I went there thinking I already had the gig, so I was going to show them how fast I could play the drums. I blasted through a couple of songs. Stevie Salas stopped me and said, "Hey. Did you listen to the tempo of these songs?" I was like, "Yeah! I know all of them". But he told me I didn’t know them. He took me outside and told me to listen to the music and think about the way it was played and the tempo, and to not play drum solos. He gave me another chance, so I went back to my parents' house for a week and studied the songs a little bit. I got what he said – a little bit. 

A week later, we played through the songs and he wasn’t happy. He said I wasn’t ready for this gig, but, he said he saw something in me and gave me the job. He said, "I’m going to bust your fucking ass", but I didn’t care. I was going to Europe. $375 a week, a bunk on a bus and  trip to Europe. But that following month in rehearsals, he wore me out. There’d be times when I wasn’t sure if I’d be coming back the next day. He’d be like, "too fast!" or "too slow", just like the teacher guy in Whiplash. It was intense. 

A month before we went on tour, I was in a garage playing. Then I was out on stage in front of thousands of people, on the same stage that Aerosmith would be on in a couple of hours. Stevie Salas would be screaming in my face during the shows, "This ain’t no high school gig!" and would tell me he thought I should probably go home.
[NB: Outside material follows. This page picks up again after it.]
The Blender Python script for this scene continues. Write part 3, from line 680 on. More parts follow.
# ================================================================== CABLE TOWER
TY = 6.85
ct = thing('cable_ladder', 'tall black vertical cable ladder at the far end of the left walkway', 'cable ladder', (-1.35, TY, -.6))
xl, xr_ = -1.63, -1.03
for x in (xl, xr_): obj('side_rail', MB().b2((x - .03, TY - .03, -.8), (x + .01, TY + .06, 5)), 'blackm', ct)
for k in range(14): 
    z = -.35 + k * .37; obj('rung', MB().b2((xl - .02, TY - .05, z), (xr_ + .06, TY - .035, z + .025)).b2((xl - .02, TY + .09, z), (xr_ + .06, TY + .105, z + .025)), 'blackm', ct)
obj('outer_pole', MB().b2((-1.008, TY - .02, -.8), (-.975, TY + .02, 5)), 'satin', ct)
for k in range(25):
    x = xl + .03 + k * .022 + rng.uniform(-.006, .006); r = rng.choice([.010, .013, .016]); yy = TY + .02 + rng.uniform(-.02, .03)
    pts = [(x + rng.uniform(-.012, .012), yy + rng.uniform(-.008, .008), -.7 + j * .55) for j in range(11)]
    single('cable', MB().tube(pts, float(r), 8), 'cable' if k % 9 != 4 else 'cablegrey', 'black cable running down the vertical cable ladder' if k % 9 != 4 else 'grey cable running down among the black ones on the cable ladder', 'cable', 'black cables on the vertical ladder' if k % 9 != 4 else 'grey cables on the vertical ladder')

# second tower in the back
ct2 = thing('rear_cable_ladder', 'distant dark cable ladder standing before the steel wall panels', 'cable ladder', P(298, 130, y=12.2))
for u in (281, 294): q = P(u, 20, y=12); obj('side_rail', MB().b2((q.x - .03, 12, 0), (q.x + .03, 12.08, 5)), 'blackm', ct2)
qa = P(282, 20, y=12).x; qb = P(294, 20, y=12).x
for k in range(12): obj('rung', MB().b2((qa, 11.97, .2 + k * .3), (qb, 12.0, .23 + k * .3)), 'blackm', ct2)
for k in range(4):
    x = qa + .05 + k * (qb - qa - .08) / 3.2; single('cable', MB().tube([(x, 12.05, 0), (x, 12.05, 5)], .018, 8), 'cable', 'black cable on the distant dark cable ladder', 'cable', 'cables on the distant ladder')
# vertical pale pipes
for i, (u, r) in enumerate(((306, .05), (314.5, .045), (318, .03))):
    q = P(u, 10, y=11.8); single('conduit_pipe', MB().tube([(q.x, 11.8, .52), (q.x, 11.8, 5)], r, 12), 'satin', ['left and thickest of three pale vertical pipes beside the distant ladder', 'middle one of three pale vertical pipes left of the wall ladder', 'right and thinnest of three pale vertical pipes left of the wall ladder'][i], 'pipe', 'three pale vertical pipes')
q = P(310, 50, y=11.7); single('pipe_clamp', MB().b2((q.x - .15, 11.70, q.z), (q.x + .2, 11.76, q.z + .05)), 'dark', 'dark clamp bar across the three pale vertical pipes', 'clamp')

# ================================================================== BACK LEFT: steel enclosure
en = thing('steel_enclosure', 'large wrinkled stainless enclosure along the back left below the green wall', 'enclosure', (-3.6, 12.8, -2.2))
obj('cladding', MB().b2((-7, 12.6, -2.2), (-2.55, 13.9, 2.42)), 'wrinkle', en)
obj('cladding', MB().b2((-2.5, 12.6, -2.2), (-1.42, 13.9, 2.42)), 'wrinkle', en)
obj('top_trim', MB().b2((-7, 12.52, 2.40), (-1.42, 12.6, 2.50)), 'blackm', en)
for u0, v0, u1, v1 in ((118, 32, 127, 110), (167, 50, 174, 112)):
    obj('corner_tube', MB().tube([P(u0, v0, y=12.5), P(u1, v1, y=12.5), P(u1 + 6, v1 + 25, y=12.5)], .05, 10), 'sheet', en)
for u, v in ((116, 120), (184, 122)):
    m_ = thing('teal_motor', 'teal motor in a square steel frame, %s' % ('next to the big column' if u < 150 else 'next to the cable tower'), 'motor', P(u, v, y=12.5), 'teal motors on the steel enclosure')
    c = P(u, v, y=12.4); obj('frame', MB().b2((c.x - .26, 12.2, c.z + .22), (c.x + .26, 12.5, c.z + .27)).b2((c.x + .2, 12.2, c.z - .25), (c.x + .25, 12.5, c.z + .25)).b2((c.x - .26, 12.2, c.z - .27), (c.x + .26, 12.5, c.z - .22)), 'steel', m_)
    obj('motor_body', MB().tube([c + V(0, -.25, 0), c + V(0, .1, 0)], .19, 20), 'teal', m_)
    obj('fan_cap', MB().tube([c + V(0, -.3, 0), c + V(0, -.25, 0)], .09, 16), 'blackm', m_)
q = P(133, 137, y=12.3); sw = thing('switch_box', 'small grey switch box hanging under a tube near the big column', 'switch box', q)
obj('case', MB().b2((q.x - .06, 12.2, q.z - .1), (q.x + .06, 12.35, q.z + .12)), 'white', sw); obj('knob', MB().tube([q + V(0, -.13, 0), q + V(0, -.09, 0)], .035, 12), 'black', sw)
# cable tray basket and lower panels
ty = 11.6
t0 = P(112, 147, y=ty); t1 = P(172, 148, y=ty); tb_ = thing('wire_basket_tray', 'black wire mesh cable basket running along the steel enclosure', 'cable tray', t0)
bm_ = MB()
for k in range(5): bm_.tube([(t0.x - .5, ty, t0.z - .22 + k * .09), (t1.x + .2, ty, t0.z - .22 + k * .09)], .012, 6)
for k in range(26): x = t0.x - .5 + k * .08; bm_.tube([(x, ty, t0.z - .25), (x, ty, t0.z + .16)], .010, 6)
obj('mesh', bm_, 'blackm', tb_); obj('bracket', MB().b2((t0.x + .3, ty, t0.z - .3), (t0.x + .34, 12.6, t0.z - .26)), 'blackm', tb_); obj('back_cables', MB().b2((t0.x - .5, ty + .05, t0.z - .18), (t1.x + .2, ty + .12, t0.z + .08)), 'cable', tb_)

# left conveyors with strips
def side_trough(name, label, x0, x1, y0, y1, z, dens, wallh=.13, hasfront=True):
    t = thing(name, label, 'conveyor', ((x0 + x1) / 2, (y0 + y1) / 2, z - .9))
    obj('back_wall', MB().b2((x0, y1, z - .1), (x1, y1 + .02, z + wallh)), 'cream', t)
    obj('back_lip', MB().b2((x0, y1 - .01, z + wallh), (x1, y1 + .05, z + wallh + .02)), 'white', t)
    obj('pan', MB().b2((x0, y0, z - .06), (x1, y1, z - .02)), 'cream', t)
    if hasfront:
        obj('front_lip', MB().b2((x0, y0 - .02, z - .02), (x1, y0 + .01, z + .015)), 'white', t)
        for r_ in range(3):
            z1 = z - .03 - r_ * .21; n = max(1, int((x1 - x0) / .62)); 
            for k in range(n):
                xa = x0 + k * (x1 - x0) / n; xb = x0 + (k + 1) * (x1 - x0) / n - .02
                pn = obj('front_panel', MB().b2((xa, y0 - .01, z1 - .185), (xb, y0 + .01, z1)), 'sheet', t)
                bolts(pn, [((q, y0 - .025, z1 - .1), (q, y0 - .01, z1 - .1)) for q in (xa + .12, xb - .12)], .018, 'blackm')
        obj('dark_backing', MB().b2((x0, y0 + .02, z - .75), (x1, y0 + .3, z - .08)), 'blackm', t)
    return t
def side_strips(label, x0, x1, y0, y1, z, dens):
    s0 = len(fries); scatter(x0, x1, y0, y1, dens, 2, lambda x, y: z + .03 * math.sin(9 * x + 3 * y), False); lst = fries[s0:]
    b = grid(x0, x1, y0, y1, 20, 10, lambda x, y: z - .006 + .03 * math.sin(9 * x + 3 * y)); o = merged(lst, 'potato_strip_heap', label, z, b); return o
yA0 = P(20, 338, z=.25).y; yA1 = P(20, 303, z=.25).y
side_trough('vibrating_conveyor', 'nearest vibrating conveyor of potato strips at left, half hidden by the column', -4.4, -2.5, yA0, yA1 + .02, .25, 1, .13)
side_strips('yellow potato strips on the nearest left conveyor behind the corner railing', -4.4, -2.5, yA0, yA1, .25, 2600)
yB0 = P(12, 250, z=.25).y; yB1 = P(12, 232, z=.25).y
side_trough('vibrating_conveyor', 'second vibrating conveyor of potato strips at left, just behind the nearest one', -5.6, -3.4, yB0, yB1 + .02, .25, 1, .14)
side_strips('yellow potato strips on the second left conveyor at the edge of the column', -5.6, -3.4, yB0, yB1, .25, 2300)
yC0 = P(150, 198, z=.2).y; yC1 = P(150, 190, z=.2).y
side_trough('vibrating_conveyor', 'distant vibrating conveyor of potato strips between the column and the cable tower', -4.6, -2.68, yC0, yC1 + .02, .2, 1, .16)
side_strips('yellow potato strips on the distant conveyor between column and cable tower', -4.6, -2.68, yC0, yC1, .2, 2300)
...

He tortured me! Fucking tortured me! For six months. And I still love him. He’ll always be one of my mentors, like Dave [Grohl]. He was the one guy who beat it into my brain that I wasn’t the best drummer in the world, that I have work to do. But he said I had something that couldn’t be taught. A lot of it has been luck – being at the right place at the right time – and hard work. He ripped my ego out of my body and put it back the way it should have been. I still talk to him every couple of months. He comes to shows and I’ll get nervous.

I think that’s the point of that movie. You’ve got to have someone pushing you. If you think everything’s great, then you’re not going to push yourself. 

Nowadays, kids are raised differently to our parents. My dad grew up in a time when eating was the most important thing of the day. He looked at us like we were soft. The thing is, people will say the teacher [JK Simmons] is a bald motherfucker and pushed him too hard and he was mean. But everyone wants everything easy. I want everything easy! Kids want to open up a computer and have everything sitting there for them. 

Now, by telling you my story, I don’t want people to think I’m a mean old man. "These kids today don’t know what hard work is…" I know there are kids who work harder than I ever will. But Whiplash was a good story and a good reminder that there’s always someone around the corner who’s trying to do what you do and nothing good should come easily. 

What did I think of the playing in the film? There’s no way the actor [Miles Teller] was playing those drums for real. I think he did a good job of syncing his playing. He looked like he could be a drummer, but the way he was playing looked like he would've played for a band like… The Strokes, who I love, totally. I could be wrong, but jazz drummers have a certain thing going on. I’m not really a jazz guy. I’ve gone into the fusion world a few times but I enjoy it on a level.

His character, Andrew, was very driven. Did I have the same drive as the young jazz drummer when I was younger? No, not the same. His passion and dedication was one of the things I found interesting about the film. Jazz players are really into it for the music. I had friends who were amazing surfers or amazing athletes. I didn’t have any of that. Then I found drums and connected with them right away. Music touched me emotionally when I was young and I love rock ’n’ roll. But do I think about drums all the time? Fuck no!

So I’ll give Whiplash a 10. It had music, a little romance, some fighting and incredible drumming. Go see it.

Whiplash is out in the UK on January 16.